Given problem: Reproduce the listing below exactly. Pictures do not belong in the copy.
** begin Data shown **
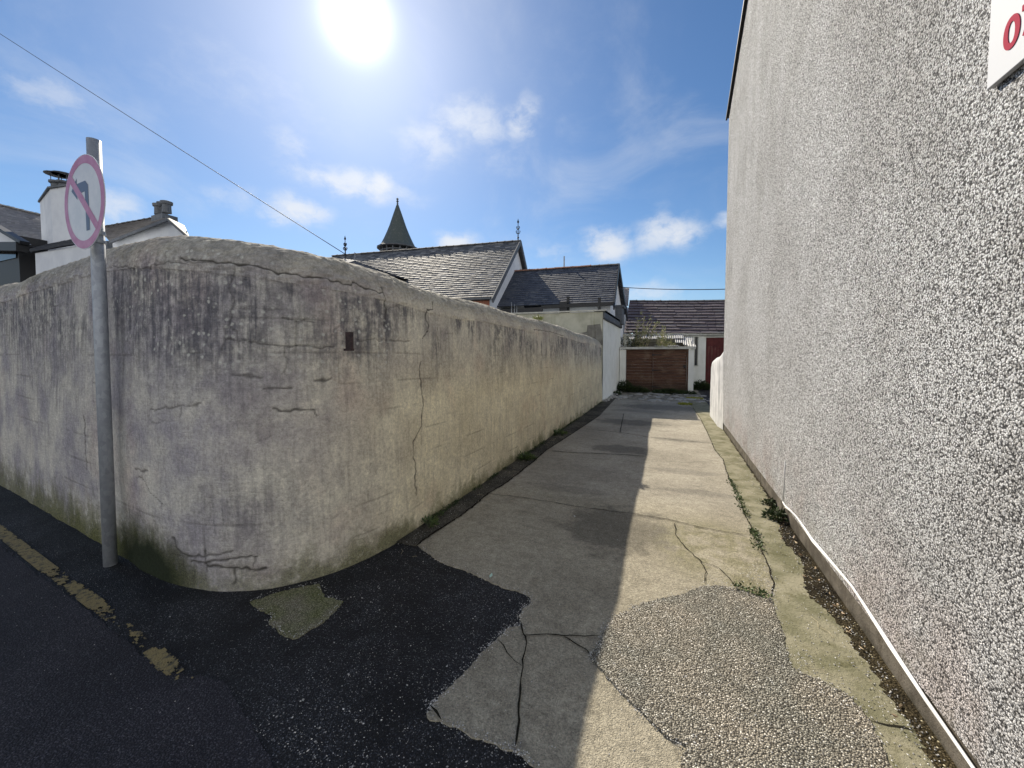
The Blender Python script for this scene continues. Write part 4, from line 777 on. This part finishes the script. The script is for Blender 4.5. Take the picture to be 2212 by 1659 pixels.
# ================================================================= GARAGE
gr = thing('garage', 'small roofless white garage with weathered brown boarded doors at the alley end', 'garage', (-.6, 17.3, 0))
YG = 17.3
mb = MB(); mb.box((-2.13, YG, -.02), (-1.87, YG + .22, 1.80)); mb.box((-2.13, YG + .22, -.02), (-1.95, 19.9, 1.75)); mb.build('side_wall', M['white'], gr)
mb = MB(); mb.box((.60, YG, -.02), (.80, YG + .22, 1.80)); mb.box((.66, YG + .22, -.02), (.80, 19.9, 1.9))
mb.build('brick_pier', M['white'], gr)
mb = MB(); mb.box((-2.13, YG - .06, 1.82), (.86, YG + .2, 1.92)); mb.build('lintel', M['trim'], gr)
mb = MB(); mb.box((-1.9, 19.7, 1.5), (.62, 19.8, 2.2)); mb.build('back_wall', M['grey_render'], gr)
def boards(name, x0, x1, z0, z1, n):
    mb = MB()
    for i in range(n):
        a = z0 + (z1 - z0) * i / n; b_ = z0 + (z1 - z0) * (i + .96) / n
        mb.add([(x0, YG + .05, a), (x1, YG + .05, a), (x1, YG + .075, b_), (x0, YG + .075, b_), (x0, YG + .10, a), (x1, YG + .10, a), (x1, YG + .1, b_), (x0, YG + .1, b_)], [(0, 1, 2, 3), (4, 5, 1, 0), (3, 2, 6, 7), (0, 3, 7, 4), (1, 5, 6, 2)])
    return mb.build(name, M['boards'], gr)
boards('fixed_boarding', -1.86, -.79, .02, 1.80, 14); gd = boards('door', -.76, .53, .06, 1.80, 14)
mb = MB(); mb.box((.54, YG + .02, 0), (.60, YG + .12, 1.81)); mb.box((-1.87, YG + .03, 1.79), (.6, YG + .12, 1.815)); mb.box((-.795, YG + .035, 0), (-.765, YG + .09, 1.8)); mb.build('door_frame', M['boards'], gr)
for z in (1.58, .93, .22):
    mb = MB(); mb.box((-.80, YG + .025, z - .05), (-.76, YG + .045, z + .05)); mb.add([(-.77, YG + .028, z - .022), (-.42, YG + .034, z - .010), (-.42, YG + .034, z + .010), (-.77, YG + .028, z + .022), (-.77, YG + .05, z - .022), (-.42, YG + .05, z - .01), (-.42, YG + .05, z + .01), (-.77, YG + .05, z + .022)], [(0, 1, 2, 3), (4, 7, 6, 5), (0, 4, 5, 1), (2, 6, 7, 3), (1, 5, 6, 2)])
    mb.build('hinge', M['black'], gr)
mb = MB(); mb.box((.40, YG + .02, 1.08), (.53, YG + .045, 1.14)); mb.tube([(.47, YG + .01, 1.08), (.47, YG + .01, 1.02)], .02, 8); mb.build('bolt', M['black'], gr)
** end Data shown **
Output:
The Blender Python script for this scene continues. Write part 4, from line 777 on. This part finishes the script. The script is for Blender 4.5. Take the picture to be 2212 by 1659 pixels.
# ================================================================= GARAGE
gr = thing('garage', 'small roofless white garage with weathered brown boarded doors at the alley end', 'garage', (-.6, 17.3, 0))
YG = 17.3
mb = MB(); mb.box((-2.13, YG, -.02), (-1.87, YG + .22, 1.80)); mb.box((-2.13, YG + .22, -.02), (-1.95, 19.9, 1.75)); mb.build('side_wall', M['white'], gr)
mb = MB(); mb.box((.60, YG, -.02), (.80, YG + .22, 1.80)); mb.box((.66, YG + .22, -.02), (.80, 19.9, 1.9))
mb.build('brick_pier', M['white'], gr)
mb = MB(); mb.box((-2.13, YG - .06, 1.82), (.86, YG + .2, 1.92)); mb.build('lintel', M['trim'], gr)
mb = MB(); mb.box((-1.9, 19.7, 1.5), (.62, 19.8, 2.2)); mb.build('back_wall', M['grey_render'], gr)
def boards(name, x0, x1, z0, z1, n):
    mb = MB()
    for i in range(n):
        a = z0 + (z1 - z0) * i / n; b_ = z0 + (z1 - z0) * (i + .96) / n
        mb.add([(x0, YG + .05, a), (x1, YG + .05, a), (x1, YG + .075, b_), (x0, YG + .075, b_), (x0, YG + .10, a), (x1, YG + .10, a), (x1, YG + .1, b_), (x0, YG + .1, b_)], [(0, 1, 2, 3), (4, 5, 1, 0), (3, 2, 6, 7), (0, 3, 7, 4), (1, 5, 6, 2)])
    return mb.build(name, M['boards'], gr)
boards('fixed_boarding', -1.86, -.79, .02, 1.80, 14); gd = boards('door', -.76, .53, .06, 1.80, 14)
mb = MB(); mb.box((.54, YG + .02, 0), (.60, YG + .12, 1.81)); mb.box((-1.87, YG + .03, 1.79), (.6, YG + .12, 1.815)); mb.box((-.795, YG + .035, 0), (-.765, YG + .09, 1.8)); mb.build('door_frame', M['boards'], gr)
for z in (1.58, .93, .22):
    mb = MB(); mb.box((-.80, YG + .025, z - .05), (-.76, YG + .045, z + .05)); mb.add([(-.77, YG + .028, z - .022), (-.42, YG + .034, z - .010), (-.42, YG + .034, z + .010), (-.77, YG + .028, z + .022), (-.77, YG + .05, z - .022), (-.42, YG + .05, z - .01), (-.42, YG + .05, z + .01), (-.77, YG + .05, z + .022)], [(0, 1, 2, 3), (4, 7, 6, 5), (0, 4, 5, 1), (2, 6, 7, 3), (1, 5, 6, 2)])
    mb.build('hinge', M['black'], gr)
mb = MB(); mb.box((.40, YG + .02, 1.08), (.53, YG + .045, 1.14)); mb.tube([(.47, YG + .01, 1.08), (.47, YG + .01, 1.02)], .02, 8); mb.build('bolt', M['black'], gr)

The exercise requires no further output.